What's in a Name?

The Origins of the Place Name 'Holsworthy'

Of all the questions asked by visitors to the museum, there is one which crops up time after time – Where does the name Holsworthy come from? 
Its origins can be traced back over 1,400 years, to the gradual spread into the ancient Kingdom of Dumnonia (present-day Devon, Cornwall and parts of Somerset) by the Anglo Saxons, and is probably a replacement for a much earlier Celtic settlement name.   
Made up of two distinct elements it is, in effect, a word picture.
Let’s look at the ending first... Originating as the Anglo-Saxon word ‘worõig’ - meaning an enclosed homestead or farm - it is one of only a few references that occur in the Anglo Saxon law-codes (written by Ine, King of Wessex in 695) where it is recorded that -
“A free man’s worthy must be fenced winter and summer. If it is not fenced and his neighbour’s beast strays in he shall have no claim to that beast: and shall drive it out and suffer the damage“.  
Now for the first element.  Many early Anglo Saxon settlements included the name of the most important inhabitant, the name of the tribe or of the land owner – and in this case it is the name Hereweald – the Anglo Saxon form of Harold.  Today it is often claimed that the Harold in question was our last true native English King, Harold Godwinson (who inherited vast swathes of land between Stratton and Cheddar, including Holsworthy, in 1053), though there is sadly no real evidence to substantiate this claim (and perhaps more evidence available to refute it). 

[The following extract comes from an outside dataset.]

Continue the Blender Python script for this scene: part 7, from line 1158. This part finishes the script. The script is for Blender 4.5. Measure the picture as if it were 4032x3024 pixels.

A settlement of some 70 households by the time of the compilation of the Domesday Book in 1086, Hereweald-worõig appears within its pages written as ‘Haldeward’ - the ‘R’ in Hereweald being scarcely audible to the Norman officials.  
So, although there have been many spellings of ‘Holsworthy’ throughout the past thousand years the meaning has always remained the same – the enclosed homestead of Harold - an Anglo Saxon substitute for a much earlier settlement name, long since lost to history.